Manchester City boss Pep Guardiola reveals how he reacted to title rivals Liverpool scoring a late winner against Spurs.
Andy Hinchcliffe, the former England defender who scored the fifth goal in City’s 5-1 win against United in Sept 1989, played for the club during the bad old days, but he’s now witnessing the glory of Guardiola’s team. And he believes that not only can City do the Quadruple, they can also make it the norm.
“City have planned to be in the position they are now in,” Hinchcliffe told ESPN FC. “Over the past 10 years, they have built the club to dominate, from top to bottom, and with Guardiola in charge and the players they have recruited, it feels like we are now approaching a perfect storm of everything coming together.
“The way they play, with possession and pass-and-move as their key principles, is totally suited to dominate the modern game. Even the pitches are in their favour, because every playing surface is now pristine and perfectly suited to the way they play. Their football seems effortless, and that is why I think they will do a domestic Treble: they are much more controlled than Liverpool in the league at the moment.
“In Europe, you can never legislate for a touch of genius from Messi or Cristiano Ronaldo in the Champions League, but I still believe City can do it and go on to dominate all they survey in the years ahead.”
Having played against United’s great team of the late-1990s, Hinchliffe is well placed to assess that side in comparison to the current City outfit, but he admits that everything would point towards City being the better side.
“You always played against United knowing they would give you a chance,” he said. “But City simply control every game they play. They dominate possession and create 10-15 clear chances each game. I believe they would wipe the floor with the United team from 1999 because United simply wouldn’t get hold of the ball!
“But this is what Guardiola has brought to City. When you watched Federer at his very best, he would beat opponents without even breaking sweat because he was so superior and so in control. That’s what City are starting to look like. If I was playing now, I wouldn’t know how to stop them.”

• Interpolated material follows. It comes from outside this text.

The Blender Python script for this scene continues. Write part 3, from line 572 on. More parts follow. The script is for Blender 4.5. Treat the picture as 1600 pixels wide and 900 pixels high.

Brighton, hovering just above the relegation zone in the Premier League, can bring the Quadruple bid crashing down with a win at Wembley on Saturday but few expect them to do so. It may ultimately be a case of having to rely on the genius of Messi or Ronaldo to deny City a piece of history and sporting immortality, but as each game goes by, Guardiola and his players are getting to closer to it.